Supreme Court Strikes Down Race-Based Admission Standards for Colleges, Universities

Supreme Court Strikes Down Race-Based Admission Standards for Colleges, Universities


Ending a practice widely in use since the civil rights days of the 1960s, the U.S. Supreme Court on Thursday struck down race-based admission standards for colleges and universities under the rubric of “affirmative action.”

Students for Fair Admissions, an activist group representing students, brought cases against both Harvard College and the University of North Carolina. The group filed a suit against Harvard in 2014, accusing the institution of violating Title VI of the Civil Rights Act, which “prohibits discrimination on the basis of race, color, or national origin in any program or activity that receives Federal funds or other Federal financial assistance.”

The lawsuit against Harvard further argued that the institution’s practices unfairly disadvantaged Asian American students and lacked the implementation of race-neutral measures. In the University of North Carolina case, the key concern was whether the university could reject non-race-based practices without demonstrating that such measures would undermine academic excellence or have adverse effects on the benefits derived from campus diversity.

Supreme Court Justices Clarence Thomas and Sonia Sotomayor read their conflicting opinions on affirmative action from the bench, which is a rarity.

“Today, and despite a lengthy interregnum, the Constitution prevails,” Thomas declared in his opinion.

In addition to applauding the majority opinion that overturned decades of the U.S. judicial system permitting colleges and universities to make admissions decisions based on race, the 75-year-old justice also provided his own unique perspective on the matter, Fox News reported.

“I write separately to offer an originalist defense of the colorblind Constitution; to explain further the flaws of the Court’s Grutter jurisprudence; to clarify that all forms of discrimination based on race–including so-called affirmative action–are prohibited under the Constitution; and to emphasize the pernicious effects of all such discrimination.”

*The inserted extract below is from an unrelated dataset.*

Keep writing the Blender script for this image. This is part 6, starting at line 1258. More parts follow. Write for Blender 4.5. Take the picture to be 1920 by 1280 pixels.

Sotomayor noted: “The Equal Protection Clause of the Fourteenth Amendment enshrines a guarantee of racial equality. “The Court long ago concluded that this guarantee can be enforced through race-conscious means in a society that is not, and has never been, colorblind.”

“Today, this Court stands in the way and rolls back decades of precedent and momentous progress. It holds that race can no longer be used in a limited way in college admissions to achieve such critical benefits. In so holding, the Court cements a superficial rule of colorblindness as a constitutional principle in an endemically segregated society where race has always mattered and continues to matter,” she added.